釣瓶(つるべ)は、井戸の水を汲み上げる釣瓶の形をした水指です。
釣瓶水指は、武野紹鴎が井戸から汲み上げた水をそのまま水屋に置くために木地で好んだのが起こりとされ、それを利休が座敷へと持ち出したといいます。
木地釣瓶水指は、利休好みは下のやや狭まった角形の檜柾目を鉄釘で止め一文字の角の手が付いたもので、二枚の割蓋が添っています。
木地釣瓶水指は、夏季に井戸から汲み上げた姿として、水に濡らした木地のまま使う習いとなっており、古くは一会限りで使うたびに新調したといいます。
釣瓶水指は、運びや置きで使われますが、棚物や長板の上には置きません。
釣瓶水指は、松材を使った妙喜庵形、春慶塗、竹張、素銅の釣瓶に塗りの割蓋をつけたものなどもあります。
竹張釣瓶水指は、表千家十二世惺斎敬翁宗左好みの白竹張で内溜塗の寄竹釣瓶、裏千家十四世淡々斎碩叟宗室好みの胡麻竹を縦に煤竹を横に張り内溜塗、胡麻竹割蓋の竹釣瓶があります。

『山上宗二記』に「釣瓶 面桶、竹の蓋置、この三色、紹鴎好み出だされ候」とあります。
『長闇堂記』に「一 つるへの水さし、めんつうの水こほし、青竹のふたおき、紹鴎、或時、風呂あかりに、そのあかりやにて、数寄をせられし時、初てこの作意有となん」とあります。

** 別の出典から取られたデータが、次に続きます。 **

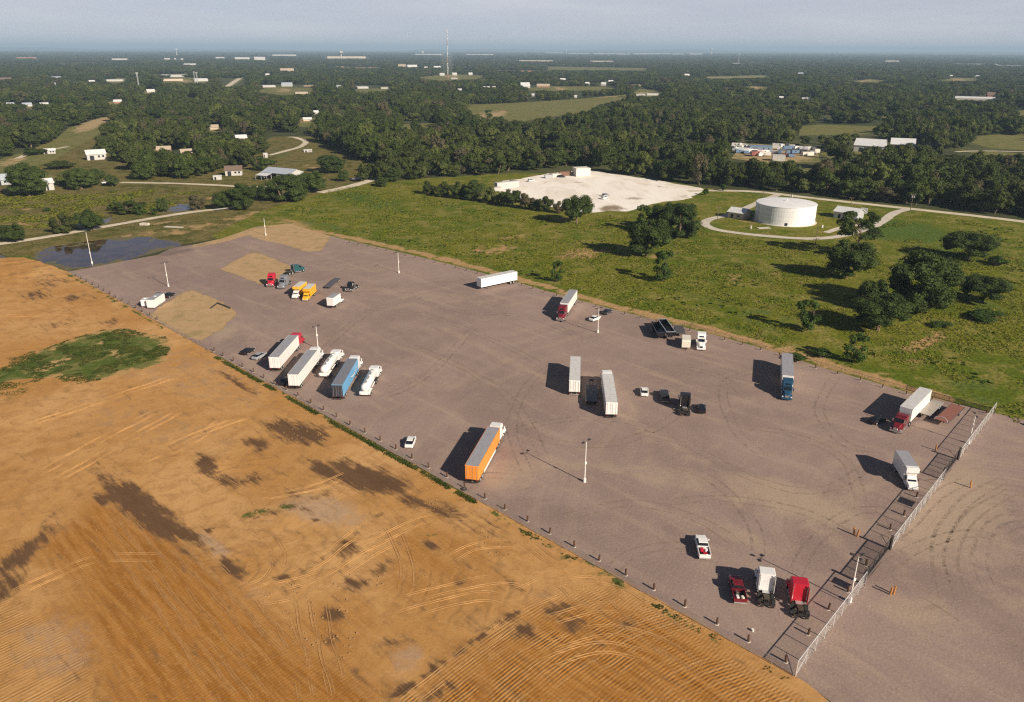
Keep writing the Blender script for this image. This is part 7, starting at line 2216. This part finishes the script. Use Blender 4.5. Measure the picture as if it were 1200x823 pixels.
BOL = {}
pa, pb = P(920.5, 775.5), P(84, 321)
seg_ = (pb - pa); n = int(seg_.length / 5.22)
last = None
for i in range(n + 1):
    t = i * 5.22 / seg_.length
    q = pa + seg_ * t
    px_ = PX(q.x, q.y)[0]
    if 187 < px_ < 243: continue
    q = q + Vector((random.uniform(-.15, .15), random.uniform(-.15, .15), 0))
    seg_n = ('between bottom corner and white bucket' if px_ > 880 else 'left of the dark red pickup' if px_ > 780 else 'down left of the light pole in the middle' if px_ > 600 else 'beside the orange trailer' if px_ > 520 else 'near the lone white sedan' if px_ > 440 else 'behind the row of parked semi trucks' if px_ > 310 else 'by the black and silver sedans' if px_ > 240 else 'at the far end by the flooded corner')
    bollard(q, WOOD, 1.15, .17, 'wooden bollard of the dirt field row, ' + seg_n, 'bollards along the dirt field')
for i, (x, y) in enumerate([(947, 744), (970.5, 714.7), (993.5, 694), (1015, 663), (1043, 621), (1059, 604.5), (1074, 583)]):
    bollard(P(x, y), WOOD, 1.15, .18, 'dark wooden bollard inside the galvanised fence, ' + ['nearest the red tractor', 'second up from the red tractor', 'at the foot of the fence light pole', 'inside the lower gate', 'first above the lower gate', 'second above the lower gate', 'nearest the white box truck'][i], 'bollards inside the galvanised fence')
row = smooth_path([P(x, y + 3.0) for x, y in TOP_EDGE[1:]], .25)
acc = 0
for a_, b_2 in zip(row, row[1:]):
    acc += (b_2 - a_).length
    if acc > 5.4:
        acc = 0
        px_ = PX(b_2.x, b_2.y)[0]
        seg_n = ('left of the lone white trailer' if px_ < 555 else 'between lone white trailer and dark red tractor' if px_ < 660 else 'between dark red tractor and dump trailers' if px_ < 765 else 'behind the cream trailer' if px_ < 830 else 'between the white tractor and the blue tractor' if px_ < 920 else 'between the blue tractor and the corner trucks' if px_ < 1060 else 'behind the flatbed trailers')
        bollard(b_2, WOOD, .95, .15, 'wooden bollard of the meadow row, ' + seg_n, 'bollards along the meadow')
for x, y, lb in ((1000.6, 627, 'orange post inside the lot, left of the lower gate'), (1004.5, 629, 'second orange post right beside the one left of the lower gate'), (1043, 697, 'orange post outside the lower gate'), (1047, 696.5, 'second orange post outside the lower gate'),
                 (1137.5, 572, 'orange post outside the upper gate'), (1096.5, 528, 'orange post inside the lot near the flatbed trailers')):
    bollard(P(x, y), YPAINT, 1.5, .16, lb, None, 'orange_bollard', foot=False)

# ---- light poles
def light_pole(px, yb, yt, label, rz=0.0, arms=2, dark=False):
    p = P(px, yb); h = height_at(p, px + (px - 600) * .004, yt)
    e = empty('light_pole', (p.x, p.y, 0), rz, label, 'light pole')
    MB().tube((0, 0, .5), (0, 0, h), .12, .075, 10).build('pole', POLE, e)
    MB().tube((0, 0, 0), (0, 0, .8), .30, .28, 12).build('concrete_base', POLE, e)
    for k in range(arms):
        a = k * 2 * math.pi / max(arms, 1) + .3
        c, s = math.cos(a), math.sin(a)
        arm = MB(); arm.tube((0, 0, h - .15), (c * .75, s * .75, h + .12), .035, .035, 6); arm.build('arm', DMET, e)
        lm = MB(); lm.box(.55, 1.2, -.22, .22, h + .08, h + .26, .04)
        o = lm.build('lamp_head', DMET, e); o.rotation_euler = (0, 0, a)
    MB().box(-.18, .18, -.2, -.08, 3.9, 4.4).build('control_box', POLE, e)
    return e


light_pole(685, 565, 518, 'pale light pole with two dark lamp heads right of the orange truck', .5)
light_pole(995.5, 705.5, 653, 'pale light pole with dark lamp heads at the fence beside the red tractor', .2, 3)
light_pole(1135, 520, 487, 'pale light pole at the fence right of the brown flatbed trailer', 1.0)
light_pole(700.5, 390, 362, 'pale light pole beside the white car on the meadow side', .3)
light_pole(372.8, 409.5, 383, 'pale light pole behind the row of parked semi trucks', .6)
light_pole(197.5, 336, 308.5, 'pale light pole near the small white trailer in the far left of the lot', .4)
light_pole(467.5, 320, 296, 'pale light pole alone near the far meadow edge of the lot', .9)
light_pole(311.5, 276, 256, 'pale light pole on the sandy far corner of the lot', .2)
light_pole(108, 309, 272.5, 'pale light pole standing in the flooded corner', .1)

# ---- utility poles
def utility_pole(px, yb, yt, label, transformer=False, mat=None):
    p = P(px, yb); h = height_at(p, px, yt)
    e = empty('utility_pole', (p.x, p.y, 0), fa(px, yb) + .3, label, 'utility pole')
    mat = mat or BARK
    MB().tube((0, 0, 0), (0, 0, h), .17, .12, 8).build('pole', mat, e)
    MB().box(-1.2, 1.2, -.08, .08, h - .6, h - .45).build('crossarm', mat, e)
    for x in (-1.0, 0, 1.0): MB().tube((x, 0, h - .45), (x, 0, h - .2), .05, .03, 6).build('insulator', POLE, e)
    if transformer:
        for x in (-.5, .5): MB().tube((x, -.35, h - 2.0), (x, -.35, h - 1.0), .28, .28, 10).build('transformer', WALLS[GRY], e)


utility_pole(1066.5, 248, 227, 'utility pole with transformers beside the access road junction', True)
utility_pole(1085, 230, 216, 'utility pole in front of the right wood')
utility_pole(956.5, 278, 256, 'thin pole at the front of the ring drive, right of the tank')
utility_pole(840.5, 260, 242, 'thin pole at the left bend of the ring drive')
utility_pole(997, 240, 231, 'short pole beside the access road above the pump house')
utility_pole(894, 232, 224, 'short pole where the ring drive leaves the access road')
utility_pole(955, 290, 279, 'short grey pole below the front of the ring drive')
utility_pole(21, 284, 272, 'short pole under the far left roadside tree')
utility_pole(363, 271, 259, 'short pole on the meadow near the lot corner') if False else None

# ---- bridge rail at the end of the gravel road
a_, b_2 = P(250, 248), P(288, 243.5)
d = b_2 - a_
e = empty('bridge_rail', (a_.x, a_.y, 0), math.atan2(d.y, d.x), 'grey guard rail of the small bridge at the end of the gravel road', 'guard rail')
for i in range(8): MB().box(d.length * i / 7 - .1, d.length * i / 7 + .1, -.1, .1, 0, 1.2).build('post', BARK, e)
MB().box(0, d.length, -.16, -.11, .7, 1.15).build('rail', STEEL, e)
for i, (x, y, w_, lb) in enumerate([(204, 266.5, 4.5, 'pale concrete slab lying on the grass beside the gravel road'), (170, 264, 2.0, 'small concrete block on the grass left of the pale slab')]):
    p = P(x, y)
    b = MB().box(-w_, w_, -1.2, 1.2, 0, .25 if i == 0 else 1.0, .06); b.V = [(v[0], v[1] * (1 - .35 * (v[0] > 0)), v[2]) for v in b.V]
    tag(b.build('concrete_slab', CONC, None, loc=(p.x, p.y, .01), rz=RAD(-12)), lb, 'slab')
# long culvert pipe lying by the lot corner sand
for (xa, ya, xb, yb_, lb) in [((247), 361, 255, 355, 'left half of the dark bent pipe lying on the sandy island'), (255, 355, 270, 361, 'right half of the dark bent pipe lying on the sandy island')]:
    A1, B1 = P(xa, ya, .3), P(xb, yb_, .3)
    tag(MB().tube(A1, B1, .22, .22, 8).build('steel_pipe', DMET), lb, 'pipe')
# discarded tyre and white bucket
def tyre(px, py, label):
    p = P(px, py); b = MB(); n_, k_ = 16, 8; V = []; F = []
    for i in range(n_):
        t = 2 * math.pi * i / n_
        for j in range(k_):
            s = 2 * math.pi * j / k_; rr = .40 + .15 * math.cos(s)
            V.append((rr * math.cos(t), rr * math.sin(t), .15 + .14 * math.sin(s)))
    for i in range(n_):
        for j in range(k_): F.append((i * k_ + j, ((i + 1) % n_) * k_ + j, ((i + 1) % n_) * k_ + (j + 1) % k_, i * k_ + (j + 1) % k_))
    return tag(b.add(V, F).build('old_tyre', RUBBER, None, loc=(p.x, p.y, .02)), label, 'tyre')


tyre(544, 574, 'black tyre lying on the gravel behind the orange trailer')
p = P(882, 740)
b = MB(); b.tube((0, 0, 0), (0, 0, .38), .16, .20, 12); tag(b.build('bucket', POLE, None, loc=(p.x, p.y, .02)), 'small white bucket on the gravel below the dark red pickup', 'bucket')

# ---- weeds: clumps that give the meadow, the pasture and the patch their roughness
def tuft_field(name, X, Y, size, hgt, mat, z0=0.0, seed=1, per=5):
    rng = np.random.default_rng(seed); n_ = len(X)
    q = []
    for k in range(per):
        t = rng.uniform(0, 2 * math.pi, n_); s = size * rng.uniform(.5, 1.2, n_); h = hgt * rng.uniform(.5, 1.3, n_)
        ox = rng.normal(0, size * .45); oy = rng.normal(0, size * .45)
        cx, cy = X + ox, Y + oy
        dx, dy = np.cos(t) * s / 2, np.sin(t) * s / 2
        lx, ly = -np.sin(t) * s * .45, np.cos(t) * s * .45
        z = np.full(n_, z0)
        q.append(np.stack([np.stack([cx - dx, cy - dy, z], 1), np.stack([cx + dx, cy + dy, z], 1), np.stack([cx + dx * .7 + lx, cy + dy * .7 + ly, z + h], 1), np.stack([cx - dx * .7 + lx, cy - dy * .7 + ly, z + h * .8], 1)], 1).reshape(-1, 3))
    me = quads_mesh(name, np.concatenate(q), [mat])
    return tag(link(name, me), kind='stuff')


def weed_mat(name, a_, b_, c_):
    m = Mat(name, .85, .08)
    n = m.noise(.12, 5, .65, vec=m.coord(obj=False)); f = m.noise(1.5, 2, .6, vec=m.coord(obj=False))
    g = m.mix(m.rng(n, .42, .6), a_, b_); g = m.mix(m.ma('MULTIPLY', m.rng(f, .5, .7), .6), g, c_)
    m.color(g)
    tr = m.n.new('ShaderNodeBsdfTranslucent'); m._in(tr.inputs[0], g)
    mx = m.n.new('ShaderNodeMixShader'); mx.inputs[0].default_value = .35
    m.l.new(m.b.outputs[0], mx.inputs[1]); m.l.new(tr.outputs[0], mx.inputs[2]); m.l.new(mx.outputs[0], m.n['Material Output'].inputs[0])
    return m.m


WEED = weed_mat('meadow_weeds', (.135, .175, .012), (.215, .212, .024), (.31, .265, .075))
def in_region(poly_w, n_, seed, thr, s1=14, dens=None):
    rng = np.random.default_rng(seed); P_ = np.array(poly_w)
    X = rng.uniform(P_[:, 0].min(), P_[:, 0].max(), n_); Y = rng.uniform(P_[:, 1].min(), P_[:, 1].max(), n_)
    k = in_poly(X, Y, poly_w)
    v = value_noise(X, Y, s1, seed + 5) * .55 + value_noise(X, Y, s1 / 3, seed + 6) * .45
    k &= v > thr
    px, py, _ = PX(X, Y)
    k &= (px > -60) & (px < 1260)
    return X[k], Y[k]


mead = W2([(400, 272), (330, 250), (385, 224), (430, 216), (500, 214), (500, 232), (600, 248), (672, 262), (720, 252), (800, 240), (820, 256), (835, 276), (900, 283), (980, 284), (1030, 268), (1075, 252), (1200, 268), (1300, 280), (1700, 620), (1250, 530), (1165, 480), (1060, 450), (960, 421), (860, 390), (800, 374), (724, 356), (640, 331), (540, 304), (462, 286)])
X, Y = in_region(mead, 190000, 3, .47)
sz = 1.0
tuft_field('meadow_weeds', X, Y, .7, .20, WEED, 0, 4, 2)
TW = weed_mat('tall_weed_leaves', (.060, .105, .010), (.085, .12, .014), (.13, .16, .025))
X, Y = in_region(mead, 14000, 9, .68, 16)
tuft_field('tall_weeds', X, Y, .8, .45, TW, 0, 5, 4)
past = W2([(-60, 280), (60, 268), (180, 245), (250, 236), (300, 224), (200, 222), (60, 226), (-60, 230)])
X, Y = in_region(past, 26000, 12, .52)
tuft_field('pasture_weeds', X, Y, 1.0, .3, WEED, 0, 6, 2)
X, Y = in_region(W2([(0, 424), (30, 414), (52, 410), (90, 396), (122, 387), (150, 386), (168, 391), (196, 396), (201, 408), (193, 424), (176, 432), (150, 437), (118, 446), (88, 452), (60, 440), (40, 452), (28, 466), (0, 472)]), 14000, 15, .46, 6)
PW = weed_mat('patch_weeds', (.055, .082, .014), (.090, .105, .022), (.15, .14, .045))
tuft_field('patch_weeds', X, Y, .45, .12, PW, .16, 7, 3)
# green fringe under the long fence
rngf = np.random.default_rng(8)
fa0, fa1 = P(255, 418), P(560, 588)
t = rngf.uniform(0, 1, 5200); t = t[value_noise(t * 200, t * 0, 7, 3) > .25]
X = fa0.x + (fa1.x - fa0.x) * t + rngf.normal(-.45, .28, len(t)); Y = fa0.y + (fa1.y - fa0.y) * t + rngf.normal(-.45, .28, len(t))
tuft_field('fringe_weeds', X, Y, .22, .16, PW, .03, 9, 3)
t = rngf.uniform(0, 1, 700); fb0, fb1 = P(560, 588), P(925, 791)
t = t[value_noise(t * 300, t * 0, 6, 4) > .74]
X = fb0.x + (fb1.x - fb0.x) * t + rngf.normal(-.6, .3, len(t)); Y = fb0.y + (fb1.y - fb0.y) * t + rngf.normal(-.6, .3, len(t))
tuft_field('fringe_weeds', X, Y, .22, .14, PW, .03, 10, 3)
# loose clods and stones on the graded dirt
X, Y = in_region(W2([(180, 520), (330, 480), (480, 560), (700, 700), (560, 720), (420, 790), (300, 720), (230, 620)]), 2600, 21, .52, 9)
me_b = MB(); rs2 = np.random.default_rng(4)
for x, y in zip(X[:900], Y[:900]):
    s = rs2.uniform(.06, .22)
    me_b.add([(x - s, y, .02), (x + s * .8, y - s * .7, .02), (x + s * .3, y + s, .02), (x, y, .02 + s * 1.1)], [(0, 1, 3), (1, 2, 3), (2, 0, 3)])
CLOD = Mat('dry_clods', .95, .05, base=(.42, .27, .13)).m
me_ = new_mesh('dirt_clods', me_b.V, me_b.F, [CLOD]); zo = tag(link('dirt_clods', me_), kind='stuff'); zo.location.z = .08

# ================================================================ HAZE
m = bpy.data.materials.new('haze'); m.use_nodes = True
nt = m.node_tree; nt.nodes.clear()
o_ = nt.nodes.new('ShaderNodeOutputMaterial'); pv = nt.nodes.new('ShaderNodeVolumePrincipled')
pv.inputs['Color'].default_value = (.56, .78, 1.0, 1)
pv.inputs['Density'].default_value = 0.000085
pv.inputs['Anisotropy'].default_value = 0.0
nt.links.new(pv.outputs[0], o_.inputs['Volume'])
top = max(200.0, MAST_H + 30)
MB().box(-75000, 75000, -75000, 75000, -2.0, top)
hz = MB().box(-75000, 75000, -75000, 75000, -2.0, top).build('haze', m)
tag(hz, kind='stuff')
print('mast', MAST_H, 'tank', TANK[1], TANK[2])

『源流茶話』に「古へ水指ハ唐物金の類、南蛮抱桶或ハ真ノ手桶のたくひにて候を、珠光備前・しからきの風流なるを撰ひ用ひられ候へ共、なほまれなる故に、侘のたすけに、紹鴎、釣瓶の水指を好ミ出され、利休ハまけ物、極侘は片口をもゆるされ候」とあります。
『茶道筌蹄』に「釣瓶 利休かた、挽木地柾目、まつ木板目は妙喜庵かた也、尤利休このみ也」とあります。
『和漢茶誌』に「瓶 和製、宗易以雌松、元伯以檜樹 本并中瓶也。俗冠釣字以釣瓶呼之。以檜造之。蓋徒以瓶一字、則疑於花瓶酒瓶水瓶銀瓶銅瓶也、并卦曰羸其瓶、漢書註曰盛水瓶、禅語曰雲在天水在瓶是也。本邦宗易始用之、以代水壺。其形方如箱、以五版造之、上大下細。又以版為蓋、以剖其半。四面及底皆以鉄釘之。或人曰、紹鴎作之也。不知其所拠。蓋宗易以降也。其底面有花押可見也。」とあります。
『茶式湖月抄』に「利休釣瓶水指 檜 外法 下六寸三分半、下六寸二分。外法長さ上七寸一分半、同横上七寸。内法深さ五寸五分。板厚三分二厘。くり方五分八厘、高同断。蓋厚さ二分半。手、巾九分、高八分。底釘長に四本、横に五本」とあります。